食べ物とか旅行とか

東京在住 アラサー社会人の備忘録です。

土門拳の撮った早大生

 今日までの大学での展示会。3月から「4月末までやってんだな〜なんとか行けるだろう」と思っていたら、気付けば最終日だった。展示会、展覧会とはそんなものだ。幸い土曜日もやっていてバイトもないので今日の予定は「土門剣」→千駄ヶ谷自転車屋→神保町で飲み会 に決定した。

 さて展示会だが、素晴らしい。単に卒業アルバムとそのキャプションがメインの展示でそれほど趣向に富んだりしている訳でもないが、純粋に卒業アルバムを通して早稲田の息吹を感じる事ができたような気がする。
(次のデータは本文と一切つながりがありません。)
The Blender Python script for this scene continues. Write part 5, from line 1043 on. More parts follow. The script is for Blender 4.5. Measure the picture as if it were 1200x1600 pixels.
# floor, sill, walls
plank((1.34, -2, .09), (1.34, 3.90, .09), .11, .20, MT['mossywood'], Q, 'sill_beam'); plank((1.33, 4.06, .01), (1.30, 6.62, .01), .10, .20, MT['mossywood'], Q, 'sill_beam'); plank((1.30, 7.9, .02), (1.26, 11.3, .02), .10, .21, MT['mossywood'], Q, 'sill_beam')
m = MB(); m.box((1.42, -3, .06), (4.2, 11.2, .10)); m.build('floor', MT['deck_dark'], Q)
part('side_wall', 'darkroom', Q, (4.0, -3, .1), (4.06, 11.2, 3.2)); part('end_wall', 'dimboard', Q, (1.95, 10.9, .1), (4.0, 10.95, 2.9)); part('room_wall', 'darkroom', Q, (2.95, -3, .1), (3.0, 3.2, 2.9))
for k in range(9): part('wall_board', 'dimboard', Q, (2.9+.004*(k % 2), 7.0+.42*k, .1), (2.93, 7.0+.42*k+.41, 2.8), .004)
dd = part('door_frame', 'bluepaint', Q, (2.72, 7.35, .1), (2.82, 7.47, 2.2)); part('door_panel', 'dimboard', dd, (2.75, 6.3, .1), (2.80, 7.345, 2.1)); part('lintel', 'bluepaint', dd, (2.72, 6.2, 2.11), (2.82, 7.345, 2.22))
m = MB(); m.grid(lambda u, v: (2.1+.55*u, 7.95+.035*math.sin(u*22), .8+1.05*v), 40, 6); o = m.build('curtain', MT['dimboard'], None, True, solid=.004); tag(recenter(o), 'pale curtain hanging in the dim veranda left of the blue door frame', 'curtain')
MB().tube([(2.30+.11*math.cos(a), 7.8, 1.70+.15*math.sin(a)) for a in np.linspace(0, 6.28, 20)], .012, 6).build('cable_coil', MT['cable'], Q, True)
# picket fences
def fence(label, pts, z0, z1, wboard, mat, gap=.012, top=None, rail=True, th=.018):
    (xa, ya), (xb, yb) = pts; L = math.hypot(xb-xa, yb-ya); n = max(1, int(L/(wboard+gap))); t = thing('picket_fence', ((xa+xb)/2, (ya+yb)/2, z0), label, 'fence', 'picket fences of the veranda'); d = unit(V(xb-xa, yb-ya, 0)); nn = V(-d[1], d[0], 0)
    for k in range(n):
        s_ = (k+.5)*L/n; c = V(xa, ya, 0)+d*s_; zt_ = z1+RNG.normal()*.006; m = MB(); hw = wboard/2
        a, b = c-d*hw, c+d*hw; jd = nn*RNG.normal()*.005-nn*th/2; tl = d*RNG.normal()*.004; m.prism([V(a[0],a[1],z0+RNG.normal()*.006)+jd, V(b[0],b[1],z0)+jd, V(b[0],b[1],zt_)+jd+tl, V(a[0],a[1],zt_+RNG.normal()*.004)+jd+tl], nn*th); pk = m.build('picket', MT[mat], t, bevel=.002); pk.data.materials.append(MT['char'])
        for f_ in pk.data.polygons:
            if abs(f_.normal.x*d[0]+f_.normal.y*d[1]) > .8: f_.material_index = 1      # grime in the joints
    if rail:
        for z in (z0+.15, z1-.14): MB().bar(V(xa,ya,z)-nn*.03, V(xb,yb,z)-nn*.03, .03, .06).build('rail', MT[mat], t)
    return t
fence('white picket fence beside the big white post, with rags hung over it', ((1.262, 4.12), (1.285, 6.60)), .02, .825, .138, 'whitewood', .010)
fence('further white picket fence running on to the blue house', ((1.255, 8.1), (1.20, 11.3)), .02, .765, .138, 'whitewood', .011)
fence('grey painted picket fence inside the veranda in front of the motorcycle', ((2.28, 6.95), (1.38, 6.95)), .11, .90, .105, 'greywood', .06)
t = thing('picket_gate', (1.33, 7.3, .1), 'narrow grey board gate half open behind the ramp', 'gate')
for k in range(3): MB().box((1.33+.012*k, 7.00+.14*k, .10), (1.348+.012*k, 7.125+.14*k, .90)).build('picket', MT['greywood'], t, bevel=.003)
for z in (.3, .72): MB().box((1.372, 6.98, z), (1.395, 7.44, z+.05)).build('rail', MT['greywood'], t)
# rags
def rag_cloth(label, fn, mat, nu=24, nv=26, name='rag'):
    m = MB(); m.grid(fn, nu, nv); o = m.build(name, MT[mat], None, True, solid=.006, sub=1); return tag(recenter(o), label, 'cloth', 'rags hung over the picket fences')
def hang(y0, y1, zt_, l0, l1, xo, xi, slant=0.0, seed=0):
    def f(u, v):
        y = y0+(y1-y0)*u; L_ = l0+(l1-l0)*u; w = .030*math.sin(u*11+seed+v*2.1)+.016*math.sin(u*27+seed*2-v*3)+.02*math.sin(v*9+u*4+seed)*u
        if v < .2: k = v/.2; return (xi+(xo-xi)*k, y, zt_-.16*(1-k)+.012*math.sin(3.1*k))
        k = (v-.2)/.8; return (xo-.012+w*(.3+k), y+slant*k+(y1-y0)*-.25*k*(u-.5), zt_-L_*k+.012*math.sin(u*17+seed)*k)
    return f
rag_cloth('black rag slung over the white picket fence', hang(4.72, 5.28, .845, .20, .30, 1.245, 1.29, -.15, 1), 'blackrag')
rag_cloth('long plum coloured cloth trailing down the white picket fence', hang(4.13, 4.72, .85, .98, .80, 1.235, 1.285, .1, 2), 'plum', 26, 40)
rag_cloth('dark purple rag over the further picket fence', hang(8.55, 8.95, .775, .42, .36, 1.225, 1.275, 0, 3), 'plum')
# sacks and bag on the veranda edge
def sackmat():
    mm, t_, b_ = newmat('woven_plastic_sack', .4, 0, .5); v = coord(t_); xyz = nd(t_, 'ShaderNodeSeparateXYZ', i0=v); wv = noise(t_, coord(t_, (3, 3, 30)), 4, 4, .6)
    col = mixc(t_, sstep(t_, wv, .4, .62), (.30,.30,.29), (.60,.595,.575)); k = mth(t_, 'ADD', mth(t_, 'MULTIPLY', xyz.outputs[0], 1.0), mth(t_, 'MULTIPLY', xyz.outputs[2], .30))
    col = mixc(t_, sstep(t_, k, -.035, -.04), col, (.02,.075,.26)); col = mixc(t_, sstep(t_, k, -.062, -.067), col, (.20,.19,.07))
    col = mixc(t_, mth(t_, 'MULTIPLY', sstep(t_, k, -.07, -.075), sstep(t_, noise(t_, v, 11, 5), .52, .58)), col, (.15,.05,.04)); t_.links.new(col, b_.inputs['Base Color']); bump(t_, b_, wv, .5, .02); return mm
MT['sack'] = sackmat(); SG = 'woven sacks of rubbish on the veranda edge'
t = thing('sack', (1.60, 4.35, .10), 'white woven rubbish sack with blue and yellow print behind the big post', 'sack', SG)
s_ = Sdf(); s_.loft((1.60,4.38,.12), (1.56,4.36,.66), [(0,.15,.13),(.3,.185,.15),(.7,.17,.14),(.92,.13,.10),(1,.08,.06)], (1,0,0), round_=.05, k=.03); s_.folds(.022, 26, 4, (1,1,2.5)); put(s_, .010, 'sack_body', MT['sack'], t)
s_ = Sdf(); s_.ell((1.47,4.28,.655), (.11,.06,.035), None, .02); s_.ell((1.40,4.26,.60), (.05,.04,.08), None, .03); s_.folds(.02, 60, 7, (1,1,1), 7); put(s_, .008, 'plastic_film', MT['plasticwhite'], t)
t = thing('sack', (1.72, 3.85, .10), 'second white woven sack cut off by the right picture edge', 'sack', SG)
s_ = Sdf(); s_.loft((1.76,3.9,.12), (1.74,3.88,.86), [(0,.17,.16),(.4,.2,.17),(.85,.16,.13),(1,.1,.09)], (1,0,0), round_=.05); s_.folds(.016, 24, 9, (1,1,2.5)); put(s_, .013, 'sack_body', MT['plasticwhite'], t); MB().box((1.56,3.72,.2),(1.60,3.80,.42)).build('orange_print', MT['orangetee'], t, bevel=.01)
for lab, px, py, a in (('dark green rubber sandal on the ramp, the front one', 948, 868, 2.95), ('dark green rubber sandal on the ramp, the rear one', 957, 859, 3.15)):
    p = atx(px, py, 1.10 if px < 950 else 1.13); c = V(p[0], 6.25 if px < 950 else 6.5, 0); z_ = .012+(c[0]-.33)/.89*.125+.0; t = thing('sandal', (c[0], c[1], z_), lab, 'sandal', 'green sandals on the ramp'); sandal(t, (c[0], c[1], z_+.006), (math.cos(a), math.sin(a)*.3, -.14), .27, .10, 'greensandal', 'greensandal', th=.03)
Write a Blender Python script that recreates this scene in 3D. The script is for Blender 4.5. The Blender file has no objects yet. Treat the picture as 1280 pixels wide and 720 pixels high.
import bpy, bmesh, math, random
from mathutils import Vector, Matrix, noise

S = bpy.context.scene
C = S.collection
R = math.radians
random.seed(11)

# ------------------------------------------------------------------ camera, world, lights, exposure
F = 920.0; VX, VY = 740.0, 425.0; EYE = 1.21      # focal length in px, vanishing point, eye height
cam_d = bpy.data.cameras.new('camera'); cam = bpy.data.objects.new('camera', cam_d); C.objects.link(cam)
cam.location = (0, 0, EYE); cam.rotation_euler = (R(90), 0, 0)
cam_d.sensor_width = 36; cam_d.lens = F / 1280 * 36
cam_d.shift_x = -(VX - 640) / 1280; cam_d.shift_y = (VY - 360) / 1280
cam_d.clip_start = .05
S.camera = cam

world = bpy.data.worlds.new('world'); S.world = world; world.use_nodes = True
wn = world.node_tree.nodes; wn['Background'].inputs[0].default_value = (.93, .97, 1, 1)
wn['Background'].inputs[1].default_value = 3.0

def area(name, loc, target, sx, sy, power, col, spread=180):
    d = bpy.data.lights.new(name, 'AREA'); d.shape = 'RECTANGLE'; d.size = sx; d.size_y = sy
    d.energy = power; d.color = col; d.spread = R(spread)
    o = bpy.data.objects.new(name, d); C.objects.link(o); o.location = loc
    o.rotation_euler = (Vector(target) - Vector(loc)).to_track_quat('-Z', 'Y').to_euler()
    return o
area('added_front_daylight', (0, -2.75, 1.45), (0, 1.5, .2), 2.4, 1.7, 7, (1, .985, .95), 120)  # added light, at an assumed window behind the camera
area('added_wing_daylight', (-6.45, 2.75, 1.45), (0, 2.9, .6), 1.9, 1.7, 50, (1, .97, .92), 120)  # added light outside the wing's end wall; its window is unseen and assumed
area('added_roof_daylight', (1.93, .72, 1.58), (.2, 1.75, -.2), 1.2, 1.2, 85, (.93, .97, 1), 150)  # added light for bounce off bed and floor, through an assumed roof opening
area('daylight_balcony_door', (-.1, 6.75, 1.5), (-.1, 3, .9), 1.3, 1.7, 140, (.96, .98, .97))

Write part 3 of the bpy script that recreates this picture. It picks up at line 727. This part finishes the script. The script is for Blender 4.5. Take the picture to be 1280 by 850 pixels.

 解説を読んでいると、1936、1937年の政経卒業アルバムの時から報道写真を意識した、学生のありのままを伝えようとする卒業アルバムを作ろうとし始めたのだとか。その写真には大学での風景のみならず銀座の喫茶店で語らう姿、松屋屋上の遊園地で遊ぶ姿、某君の家にて集う学生達、銭湯にてのぼせている学生…などなど。どこまで学生にくっついていったのだかよくわからない。そのかわり、そうもしなければ私達がそう簡単には知る事ができなかったであろう普段に近い学生の生活とか表情とか、見る事ができた。風呂でのぼせて一句なんて、なかなか風情がある。

 それと共に良かったのが様々な解説。早稲田の年譜も社会情勢と早稲田の情勢と、さらにウィークリーの左にあるような当時の学生の一言が載っている。土門拳の二転三転する職業と共に、その心境を語っているのか学生に向けているのか、会社を辞める心情みたいなものもあったし(もちろんカメラと絡めて)、年譜の中には早慶野球戦リンゴ事件なんてものもあった。リンゴ事件は決着が翌年までもつれたらしい。

 また、おそらく大学全体の設計?をした桐山氏の話で、大隈重信公の一文字に結んだ大きな口を想う時、門戸開放の門が思い浮かんだ。多くの志のある人間の出入り口として決して広くはないと想う。とあった。今ではその他の出入り口には門があるし、正面入口も一応夜は入れないようにガラガラ閉まるやつがある。しかし、数少ない「正門」のない大学。街もひっくるめて「早稲田」という精神を生んだすごい発想なんだと思った。

 展示空間も広過ぎないために、じっくり展示を見ても疲れない。美術館の1000円くらいするやつだと、たくさんある展示物に圧倒されて、後半は疲れてあまり印象に残ってなかったりするが、今日はその後自転車で→千駄ヶ谷→神保町と移動しても元気なくらい。ああ、良い1日であった。